Alicia Jo Rabins on "Geode"


The plagues we wished upon ourselves
With aloe juice and cayenne
The planets we strained to reach
That was how being young tasted
Each of us a geode looking to be cracked
And to crack each other open
Over and over
I am no longer young except to those who are older
In the way that youth moves along
The conveyor belt
At a consistent distance
I drink water now
I try to be gentle
The years crack you open enough

On "Geode"

During my high school days in the early 90's, there was a fad called the Master Cleanse. Perhaps it still exists. It was a sort of potion which was supposed to have extreme purging effects: water, maple syrup, lemon juice and a bit of cayenne. For the truly hardcore, there was the option of adding aloe juice effects.

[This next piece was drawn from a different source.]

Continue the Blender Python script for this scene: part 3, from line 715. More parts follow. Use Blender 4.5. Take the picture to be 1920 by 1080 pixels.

To carry out the Master Cleanse, you were supposed to drink only this beverage for a certain number of days. It was promised (by whom I'm not sure) that if we did this, we would cleanse our bodies of impurities.

Looking back, I think of this quasi-magical potion and what it symbolized. The Master Cleanse was a sort of touchstone, lying at the intersection of what consumed me in those early teenage years. On one hand, the part which now seems sad to me: my general obsession with thinness (which, in my case, required me to wage a constant battle against my naturally average-to-stocky build, in other words, an eating disorder). On the other, more meaningfully, I felt–and still feel–a deep attraction to ritual, spiritual practice, and discipline.

It was oddly difficult, in those days, to eat food, to appreciate our young, healthy bodies. Instead, my friends and I had the impulse to tame our bodies, to subjugate them, "cleanse" them. I think it was part privilege, part oppression, and part spiritual quest. We did the same thing emotionally, too. We set up obstacles for ourselves, falling in and out of love, breaking each other's young hearts with love-and/or-friendship drama. We were always staying up all night. We were constantly finding the most extreme version of ourselves.

Now, I'm forty-one, and watching as my own young children begin their journeys towards those years I still remember so clearly. This poem is a sort of blessing and a farewell to those adolescent years. I don't want to judge and ridicule them, instead, I want to respectfully bid them farewell.

Much of Fruit Geode is about pregnancy, birth and early parenthood, but it's also about the transition out of youth, into whatever comes next. In a way, I guess it's a book-length alternative to those two gruesome syllables, "mid-life." That plodding trochee doesn't nearly begin to capture the hard-earned luminosity of these years, the possibility of peace and gentleness towards myself and others. To get here, I had to live through those bittersweet young years, which my young friends and I spent hurling ourselves at each other like geodes trying to shatter themselves, trying to find the rainbows hidden inside.